Jeff Pooley, “Surveillance Publishing”

Arun sent me the link to a good paper by Jeff Pooley on Surveillance Publishing in the Journal of Electronic Publishing. The article compares what Google does to rank pages based on links to citation analysis (which inspired Brin and Page). The article looks at how both web search and citation analysis have been monetized by Google and citation network services like Web of Science. Now publishing companies like Elsevier make money off tools that report and predict on publishing. We write papers with citations and publish them. Then we buy services built on our citational work and administrators buy services telling them who publishes the most and where the hot areas are. As Pooley puts it,

Siphoning taxpayer, tuition, and endowment dollars to access our own behavior is a financial and moral indignity.
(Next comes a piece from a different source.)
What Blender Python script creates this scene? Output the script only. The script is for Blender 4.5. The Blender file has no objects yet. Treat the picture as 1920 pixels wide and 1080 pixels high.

The article also points out that predictive services have been around since before Google. The insurance and credit rating businesses have used surveillance for some time.

Pooley ends by talking about how these publication surveillance tools then encourage quantification of academic work and facilitate local and international prioritization. The Anglophone academy measures things and discovers itself so it can then reward itself. What gets lost is the pursuit of knowledge.

In that sense, the “decision tools” peddled by surveillance publishers are laundering machines—context-erasing abstractions of our messy academic realities.

The full abstract is here:

This essay develops the idea of surveillance publishing, with special attention to the example of Elsevier. A scholarly publisher can be defined as a surveillance publisher if it derives a substantial proportion of its revenue from prediction products, fueled by data extracted from researcher behavior. The essay begins by tracing the Google search engine’s roots in bibliometrics, alongside a history of the citation analysis company that became, in 2016, Clarivate. The essay develops the idea of surveillance publishing by engaging with the work of Shoshana Zuboff, Jathan Sadowski, Mariano-Florentino Cuéllar, and Aziz Huq. The recent history of Elsevier is traced to describe the company’s research-lifecycle data-harvesting strategy, with the aim to develop and sell prediction products to unviersity and other customers. The essay concludes by considering some of the potential costs of surveillance publishing, as other big commercial publishers increasingly enter the predictive-analytics business. It is likely, I argue, that windfall subscription-and-APC profits in Elsevier’s “legacy” publishing business have financed its decade-long acquisition binge in analytics. The products’ purpose, moreover, is to streamline the top-down assessment and evaluation practices that have taken hold in recent decades. A final concern is that scholars will internalize an analytics mindset, one already encouraged by citation counts and impact factors.